Keine Frage: Oliver Stone hat sich verliebt. In Kuba, zum einen, dann aber auch, Hals über Kopf, in Fidel Castro, den "Comandante", den er in seinem Interview-Dokumentarfilm gleichen Titels porträtiert. Dreißig Stunden Material hat er auf neunzig Minuten gekürzt und ist dann doch selbst öfter, als es einem bescheidenen Mann geziemt, im Bild. Stone stellt Fragen, philosophische, politische, private - und er bekommt oft genug Antworten. Sensationelles erfährt man nicht. Nein, Folter, hat es in Kuba nie gegeben, und Che Guevara war ein wenig ungeduldig. Castro legt den Arm um Stones Schulter, krault sich im Bart und versichert, dass er durch den Verzicht auf die morgendliche Rasur Monate seiner Lebenszeit gespart habe. Die Chemie stimmt zwischen den beiden, keine Frage, irgendwann landen sie sogar bei Viagra-Scherzen.

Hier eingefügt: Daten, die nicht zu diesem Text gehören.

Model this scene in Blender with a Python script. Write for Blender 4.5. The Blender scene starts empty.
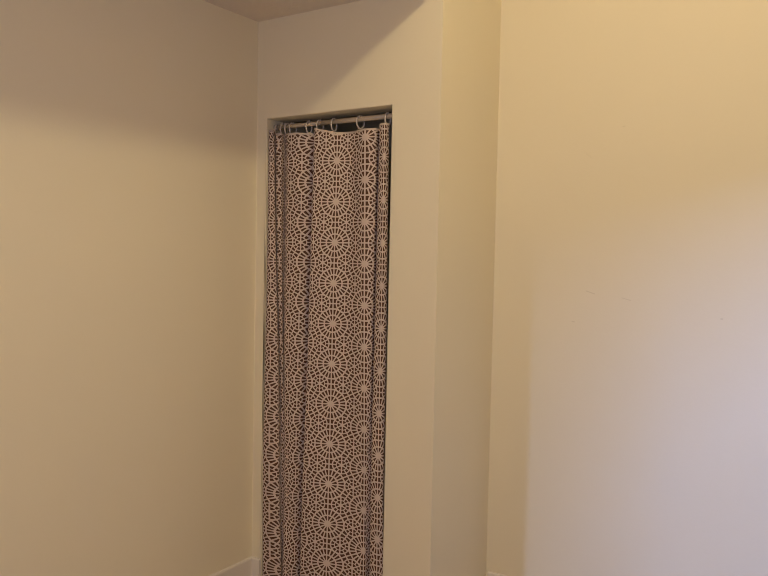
import bpy, bmesh, math, random
from mathutils import Vector, Matrix
C = bpy.context.scene.collection
S = bpy.context.scene

# ------------------------------------------------------------------ nodes
class G:
    """tiny helper that writes math node chains"""
    def __init__(s, name):
        m = bpy.data.materials.new(name); m.use_nodes = True
        s.m = m; s.t = m.node_tree; s.n = s.t.nodes; s.l = s.t.links
        s.b = s.n['Principled BSDF']
    def put(s, sock, v):
        if isinstance(v, (int, float)): sock.default_value = v
        elif isinstance(v, (tuple, list)): sock.default_value = v
        else: s.l.new(v, sock)
    def f(s, op, a, b=None, c=None):
        n = s.n.new('ShaderNodeMath'); n.operation = op
        s.put(n.inputs[0], a)
        if b is not None: s.put(n.inputs[1], b)
        if c is not None: s.put(n.inputs[2], c)
        return n.outputs[0]
    def xyz(s, v):
        n = s.n.new('ShaderNodeSeparateXYZ'); s.l.new(v, n.inputs[0]); return n.outputs
    def mix(s, fac, a, b):
        n = s.n.new('ShaderNodeMix'); n.data_type = 'RGBA'
        s.put(n.inputs[0], fac); s.put(n.inputs[6], a); s.put(n.inputs[7], b)
        return n.outputs[2]
    def noise(s, scale, detail=3, vec=None, rough=.5):
        n = s.n.new('ShaderNodeTexNoise'); n.inputs['Scale'].default_value = scale
        n.inputs['Detail'].default_value = detail; n.inputs['Roughness'].default_value = rough
        if vec is not None: s.l.new(vec, n.inputs['Vector'])
        return n.outputs['Fac']
    def obj(s):
        n = s.n.new('ShaderNodeTexCoord'); return n.outputs['Object']
    def bump(s, h, strength, dist):
        n = s.n.new('ShaderNodeBump'); n.inputs['Strength'].default_value = strength
        n.inputs['Distance'].default_value = dist; s.l.new(h, n.inputs['Height'])
        s.l.new(n.outputs[0], s.b.inputs['Normal'])

def paint(name, col, bump=.15, scuffs=()):
    g = G(name); o = g.obj()
    big = g.noise(1.3, 2, o); fine = g.noise(90, 3, o)
    c2 = tuple(x * .96 for x in col[:3]) + (1,)
    base = g.mix(big, col, c2)
    if scuffs:                                   # small scratches in the paint, in the wall's own x and z
        q = g.xyz(o); m = None
        for (x, z, hl, slope, w) in scuffs:
            dx = g.f('SUBTRACT', q[0], x); dz = g.f('SUBTRACT', q[2], z)
            cl = g.f('MINIMUM', g.f('MAXIMUM', dx, -hl), hl)
            ex = g.f('SUBTRACT', dx, cl); ez = g.f('SUBTRACT', dz, g.f('MULTIPLY', cl, slope))
            d = g.f('SQRT', g.f('ADD', g.f('MULTIPLY', ex, ex), g.f('MULTIPLY', ez, ez)))
            k = g.f('SMOOTHSTEP' if False else 'LESS_THAN', d, w)
            m = k if m is None else g.f('MAXIMUM', m, k)
        base = g.mix(g.f('MULTIPLY', m, .28), base, (col[0]*.62, col[1]*.6, col[2]*.55, 1))
    g.put(g.b.inputs['Base Color'], base)
    g.b.inputs['Roughness'].default_value = .62
    g.b.inputs['Specular IOR Level'].default_value = .25
    g.bump(fine, bump, .002)
    return g.m

WALL = (.79, .735, .575, 1)
M_wall = paint('wall_paint', WALL)
M_wall_marked = paint('wall_paint_scuffed', WALL, scuffs=[
    (1.294, 1.307, .016, -.30, .0022), (1.431, 1.288, .016, -.25, .0018), (1.230, 1.19, .005, 0, .002),
    (1.763, 1.235, .002, 0, .003), (1.27, 1.83, .010, -.9, .0018), (1.40, 1.93, .003, 0, .002)])
M_trim = paint('trim_paint', (.74, .70, .64, 1), .05)
M_rear = paint('rear_wall_paint', (.50, .43, .33, 1))  # unseen walls made darker than WALL to cut bounced light

def ceiling_mat():
    g = G('textured_ceiling'); o = g.obj()
    g.put(g.b.inputs['Base Color'], (.72, .66, .58, 1)); g.b.inputs['Roughness'].default_value = .9
    a = g.noise(38, 4, o, .6); g.bump(a, .55, .012)
    return g.m
M_ceil = ceiling_mat()

def floor_mat():
    g = G('wood_floor'); o = g.obj(); q = g.xyz(o)
    plank = g.f('FRACT', g.f('MULTIPLY', q[0], 8.0)); seam = g.f('LESS_THAN', plank, .03)
    n = g.noise(6, 4, o)
    c = g.mix(n, (.48, .40, .33, 1), (.40, .33, .26, 1))
    g.put(g.b.inputs['Base Color'], g.mix(seam, c, (.08, .045, .025, 1)))
    g.b.inputs['Roughness'].default_value = .45
    return g.m
M_floor = floor_mat()

def plastic(name, col, rough=.4, metal=0.0):
    g = G(name); o = g.obj(); n = g.noise(60, 2, o)
    g.put(g.b.inputs['Base Color'], g.mix(n, col, tuple(x*.9 for x in col[:3]) + (1,)))
    g.b.inputs['Roughness'].default_value = rough; g.b.inputs['Metallic'].default_value = metal
    return g.m
M_ring = plastic('ring_plastic', (.62, .57, .52, 1))
M_rod = plastic('rod_enamel', (.62, .53, .39, 1), .35)
M_cap = plastic('rod_rubber', (.46, .43, .38, 1), .6)

PER = .1636                      # star spacing of the print, metres
S_STAR, Z_STAR = .571, 1.4798    # one star centre on the cloth
def fabric():
    """woven cloth printed with a lattice of twelve-rayed stars on a hexagonal net (uses the cloth's own UVs)"""
    g = G('star_lattice_fabric')
    uv = g.n.new('ShaderNodeUVMap'); uv.uv_map = 'cloth'; q = g.xyz(uv.outputs[0])
    ed = g.n.new('ShaderNodeUVMap'); ed.uv_map = 'edge'; e = g.xyz(ed.outputs[0])
    X = g.f('DIVIDE', g.f('SUBTRACT', q[0], S_STAR), PER); Y = g.f('DIVIDE', g.f('SUBTRACT', q[1], Z_STAR), PER)
    r3 = math.sqrt(3)
    def near(x, y):
        a = g.f('WRAP', x, r3/2, -r3/2); b = g.f('WRAP', y, .5, -.5)
        return a, b, g.f('ADD', g.f('MULTIPLY', a, a), g.f('MULTIPLY', b, b))
    a0, b0, d0 = near(X, Y)
    a1, b1, d1 = near(g.f('SUBTRACT', X, r3/2), g.f('SUBTRACT', Y, .5))
    pick = g.f('LESS_THAN', d1, d0)
    sel = lambda u, v: g.f('ADD', g.f('MULTIPLY', u, g.f('SUBTRACT', 1, pick)), g.f('MULTIPLY', v, pick))
    x, y = sel(a0, a1), sel(b0, b1); r = g.f('SQRT', g.f('MINIMUM', d0, d1))
    th = g.f('ARCTAN2', y, x)
    R = math.radians
    t60 = g.f('WRAP', th, R(30), R(-30))
    t30 = g.f('WRAP', th, R(15), R(-15)); t15 = g.f('WRAP', th, R(7.5), R(-7.5))
    ray30 = g.f('ABSOLUTE', g.f('MULTIPLY', r, g.f('SINE', t30)))
    ray15 = g.f('ABSOLUTE', g.f('MULTIPLY', r, g.f('SINE', t15)))
    lx = g.f('MULTIPLY', r, g.f('COSINE', t60)); ly = g.f('MULTIPLY', r, g.f('SINE', t60))
    cx = g.f('SUBTRACT', lx, 1/r3)
    r2 = g.f('SQRT', g.f('ADD', g.f('MULTIPLY', cx, cx), g.f('MULTIPLY', ly, ly)))
    th2 = g.f('ARCTAN2', ly, cx)
    ray2 = g.f('ABSOLUTE', g.f('MULTIPLY', r2, g.f('SINE', g.f('WRAP', th2, R(15), R(-15)))))
    lt = lambda u, w: g.f('LESS_THAN', u, w)
    gt = lambda u, w: g.f('GREATER_THAN', u, w)
    AND = lambda u, v: g.f('MULTIPLY', u, v)
    OR = lambda u, v: g.f('MAXIMUM', u, v)
    ring = lambda u, c, w: lt(g.f('ABSOLUTE', g.f('SUBTRACT', u, c)), w)
    W = .0165
    m = lt(r, .078)
    m = OR(m, AND(lt(ray30, W), lt(r, .365)))
    m = OR(m, AND(lt(ray15, W*.95), AND(gt(r, .205), lt(r, .372))))
    # twelve-sided rings rather than circles
    poly = g.f('MULTIPLY', r, g.f('COSINE', t30))
    odd = g.f('WRAP', g.f('SUBTRACT', th, R(15)), R(15), R(-15))
    pod = g.f('MULTIPLY', r, g.f('COSINE', odd))
    m = OR(m, ring(pod, .209, .0175)); m = OR(m, ring(poly, .366, .0185))
    out1 = gt(r, .378); inr2 = lt(r2, .212)
    ray60 = g.f('ABSOLUTE', g.f('MULTIPLY', r2, g.f('SINE', g.f('WRAP', g.f('SUBTRACT', th2, R(30)), R(30), R(-30)))))
    m = OR(m, AND(lt(ray60, .0155), lt(r2, .125)))                       # six rays inside, twelve outside
    m = OR(m, AND(lt(ray2, .0145), AND(inr2, gt(r2, .12)))); m = OR(m, ring(r2, .123, .0105)); m = OR(m, ring(r2, .209, .015))
    m = OR(m, lt(r2, .046))
    nb = g.f('ABSOLUTE', g.f('MULTIPLY', r, g.f('SINE', g.f('WRAP', g.f('SUBTRACT', th, R(30)), R(30), R(-30)))))
    m = OR(m, lt(nb, W))                                                # straight line from star to star
    along = g.f('MULTIPLY', r, g.f('COSINE', g.f('WRAP', g.f('SUBTRACT', th, R(30)), R(30), R(-30))))
    m = OR(m, AND(AND(out1, gt(r2, .205)), gt(along, .5-W)))            # cross bar midway between two stars
    m = OR(m, lt(e[0], .007)); m = OR(m, lt(e[1], .026))      # plain woven edge at the top, plain band at the hem
    weave = g.noise(900, 2)
    light = g.mix(weave, (.63, .535, .485, 1), (.56, .47, .42, 1))
    dark = g.mix(weave, (.110, .060, .043, 1), (.085, .046, .033, 1))
    g.put(g.b.inputs['Base Color'], g.mix(m, dark, light))
    g.b.inputs['Roughness'].default_value = .85
    g.b.inputs['Specular IOR Level'].default_value = .15
    return g.m
M_fab = fabric()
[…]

Fidel Castro ist ein gewinnender Mensch, das bestätigt der Film, der, wie Stone in der Pressekonferenz (zu der Castro sogar beinahe gekommen wäre) mehrmals versichert, nicht mehr als ein persönliches Porträt einer historischen Legende sein soll. Auf alle kritischen Nachfragen zur vielleicht etwas zu affirmativen politischen Haltung von "Comandante" reagiert Stone gereizt. Was, meint er etwa, sei die Demokratie wert, wenn sie doch nur eine Frage des Geldes ist. Kuba sei das Paradies, wenigstens im Vergleich zu Staaten wie Brasilien oder Honduras. Worum auch immer es geht, Stone kann nicht anders, als das Kind mit dem Bad auszuschütten - und wenn er sich Fidel Castro dabei an die Brust wirft. Immerhin hat der die Stone-Filme "Platoon" gesehen, und auch "JFK". Im Gespräch versichert Castro dem strahlenden Regisseur, dass er sehr skeptisch sei, was die Alleintäterschaft Lee Harvey Oswalds angeht.

Stilistisch ist "Comandante" reiner Oliver Stone, also ein wilder Ansturm der Bilder, eine Reihung von Pawlowschen Reflexen, auf die bei ihm Verlass ist. Spricht Castro von der Atombombe, ist im nächsten Bild ein Atompilz zu sehen. Die digitalen Bilder zucken um Castro herum, ohne Sinn und Verstand schneidet Stone von einer Nahaufnahme des Gesichts zur nächsten, Hauptsache, es bewegt sich was. Historisches Material dazwischen, eine Handvoll kubanische Musik darunter, kein Klischee ist zu dumm, keine Assoziation zu hanebüchen. Wie stets geht es ihm bei seinen Zerlegungen der Bilder nicht um Analyse, schon gar nicht um Reflexion. Dinge, die man besser getrennt hielte, werden zusammengerührt, dass einem Hören und Sehen vergeht. Andererseits: das war alles klar. Oliver Stone ist nicht Günter Gaus. Und ein trotz aller Einwände interessanter Blick auf einen faszinierenden Menschen ist "Comandante" allemal.